If Brainiac joins the Phantom Zoners and Eradicator as being villains from Krypton then it really starts to seem like ALL of the villains are from Krypton. Space is vast! If everything that happens in it revolves around one dead planet, we’re really underutilizing what space has to offer. But if we let Brainiac have planet Colu, we have a whole other world we get to play with. Coluan culture can become a source of story ideas. You can introduce other Coluan characters or locations on the planet to visit.

I’m not a particular fan of the Legion of Superheroes, but that series gave us Brainiac-5, a Coluan descendant of the supervillain who is a hero. Brainiac-5 is a popular character and he’d make less sense if Colu is out of the picture.

Krypton’s Death Is More Meaningful If It Was Meaningless

And what bugs me most about tying Brainiac to Krypton is that it implies he’s involved in its destruction. I don’t like when the destruction of Superman’s homeworld is actively being caused by any individual or organization.
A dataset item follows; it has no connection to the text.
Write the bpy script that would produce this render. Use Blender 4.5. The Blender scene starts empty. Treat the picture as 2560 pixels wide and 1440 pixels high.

It works best when the planet is doomed by natural causes and the inaction of its people to act. It we say the destruction was actually intentionally caused by Brainiac it is less about the failure of Kryptonians to solve the problem and more about just a supervillain. That’s less good. But I can’t stress enough that I feel that way about ANY villain who destroys Krypton, not just Brainiac.

Anyway, this was more than I intended to type on this topic. I could come up with more, but I think I’ve made my point. You’re welcome to like the idea of Brainiac being from Krypton if you want. You’d just be wrong. There’s no shame in that.